Die Geschichten von Monika und Elfriede sind keine Einzelfälle: "Jede vierte Frau hat bereits mindestens einmal in ihrem Leben körperliche, sexuelle oder psychische Gewalt durch einen Lebenspartner erfahren", berichtet Maria Weinzierl, Leiterin der Interventionsstelle Landkreis München (ILM). Gemeinsam mit ihren Fachberaterinnen hat sie Monika und Elfriede geholfen, aus ihren Gewaltbeziehungen auszubrechen, und kennt die zahlreichen schlimmen Folgen häuslicher Gewalt: "Auf Kinder, die in Beziehungen mit Partnerschaftsgewalt aufwachsen und diese miterleben, hat dies vielfältige und massive Auswirkungen: Sie werden von Hilflosigkeit, Angst und Schuldgefühlen geplagt. Oft sind sie sogar der Meinung, sie seien schuld am Streit der Eltern. Nicht selten werden sie selbst Opfer von Übergriffen", so Weinzierl.

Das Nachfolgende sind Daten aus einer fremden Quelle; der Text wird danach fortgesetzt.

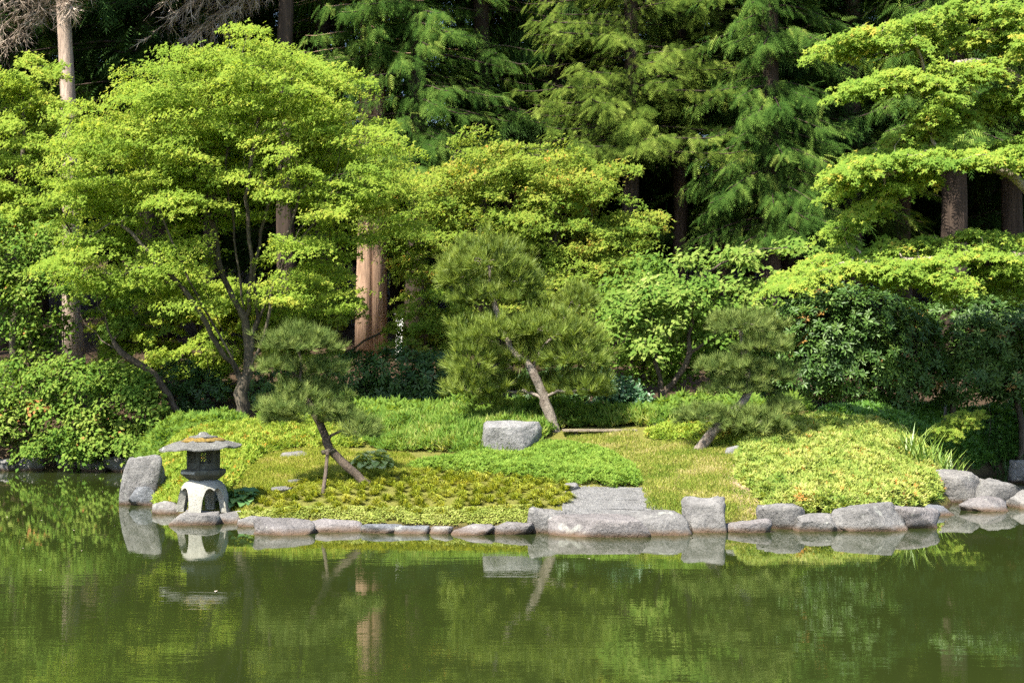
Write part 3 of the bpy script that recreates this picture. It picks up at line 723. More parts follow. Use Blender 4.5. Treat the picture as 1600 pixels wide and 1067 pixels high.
# carved panel on the front-left platform side, sunlight put into its pale stone
def box(cx, cy, cz, sx, sy, sz, rz=0):
    c, s = math.cos(rz), math.sin(rz); v = []
    for dx, dy, dz in itertools.product((-1, 1), repeat=3):
        x, y = dx * sx / 2, dy * sy / 2; v.append((cx + x * c - y * s, cy + x * s + y * c, cz + dz * sz / 2))
    return A(v), [(0, 1, 3, 2), (4, 6, 7, 5), (0, 4, 5, 1), (2, 3, 7, 6), (0, 2, 6, 4), (1, 5, 7, 3)]
fa = HR + math.radians(-120 - 30)               # facing of the front-left side
ap = .30 * math.cos(math.pi / 6)
for k in range(6):
    an = HR + math.pi / 6 + k * math.pi / 3
    if math.sin(an) < -.5 and math.cos(an) < 0.2:
        vv, ff = box(math.cos(an) * (ap + .002), math.sin(an) * (ap + .002), lz(740.2), .014, .27, .034, an)
        lpart('sunlit_carved_panel', vv, ff, 'lantern', bev=.004)
# fire box: six posts, sills, lintels and lattice windows
zb, zt = lz(735.5), lz(703); rf = .205; apf = rf * math.cos(math.pi / 6); side = rf
parts = [prism(6, [(rf * 1.06, zb), (rf * 1.06, zb + .022)], HR), prism(6, [(rf * 1.04, zt - .022), (rf * 1.04, zt + .01)], HR)]
for k in range(6):
    an = HR + k * math.pi / 3
    parts.append(box(rf * .95 * math.cos(an), rf * .95 * math.sin(an), (zb + zt) / 2, .045, .045, zt - zb, an))
    am = an + math.pi / 6
    for zz, hh in ((zb + .05, .07), (zt - .03, .035)):
        parts.append(box(apf * .97 * math.cos(am), apf * .97 * math.sin(am), zz, .032, side * .9, hh, am))
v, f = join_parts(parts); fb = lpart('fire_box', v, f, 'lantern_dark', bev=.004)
for k in range(6):
    am = HR + math.pi / 6 + k * math.pi / 3; bars = []
    z0, z1 = zb + .08, zt - .045; wq = side * .72
    nrm_ = A((math.cos(am), math.sin(am), 0)); tan = A((-math.sin(am), math.cos(am), 0)); cen = nrm_ * apf * .97 + A((0, 0, (z0 + z1) / 2))
    hgt = z1 - z0
    for s in (-1, 1):
        for q in (-.66, -.33, 0, .33, .66):
            a = cen + tan * (q * wq / 2 * 1.5 - s * hgt / 2) + A((0, 0, -hgt / 2)); b = cen + tan * (q * wq / 2 * 1.5 + s * hgt / 2) + A((0, 0, hgt / 2))
            # clip to the opening
            ts = []
            for t in np.linspace(0, 1, 41):
                pnt = a + (b - a) * t
                if abs((pnt - cen) @ tan) < wq / 2: ts.append(t)
            if len(ts) > 3:
                bars.append(tube([a + (b - a) * ts[0], a + (b - a) * ts[-1]], [.007, .007], 4, False))
    v, f = join_parts(bars); o = lpart('lattice', v + lc, f, 'lantern_dark', parent=fb); o.matrix_parent_inverse = Matrix.Translation(-Vector(lc)) if False else Matrix()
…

Aber auch Männer werden immer wieder Opfer häuslicher Gewalt. Häusliche Gewalt kommt in allen sozialen Schichten, unabhängig von Einkommen, Nationalität, Beruf und Religion vor.

Interventionsstelle Landkreis München bietet Beratung und Prävention

Opfer von Partnerschaftsgewalt ziehen sich häufig vollkommen zurück und verheimlichen, was ihnen angetan wird. Sie hoffen, die Beziehung retten zu können, indem sie sich anders verhalten. Dabei geraten sie in einen Teufelskreis - denn solange Opfer, die Gewalt erfahren, still halten, stehen die Chancen schlecht, dass der Partner sich ändert. Nur selten gelingt der Ausstieg aus der Spirale der Gewalt ohne Hilfe von außen. Elfriede und Monika ist dies mit Hilfe der Beraterinnen der Interventionsstelle Landkreis München (ILM) gelungen. Die Fachberatungsstelle für Opfer von häuslicher Gewalt bietet sowohl Beratung als auch Prävention an.

Die Beratung der Interventionsstelle Landkreis München ist kostenlos, freiwillig, vertraulich und auf Wunsch anonym. Die Fachberaterinnen nehmen sich Zeit für die Erhebung der individuellen Situation der Betroffenen, bieten Informationen zu Schutz und Sicherheit, zu den Möglichkeiten des Gewaltschutzgesetzes und der Unterbringung in Frauenhäusern, entwickeln gemeinsam Ziele und Perspektiven und unterstützen bei der Einleitung und Umsetzung weiterer Schritte. Auch Nachbarn, Erzieherinnen, Lehrerinnen, Freunde oder sonstige Personen aus dem Umfeld von Betroffenen können sich bei Fragen an die Interventionsstelle Landkreis München wenden.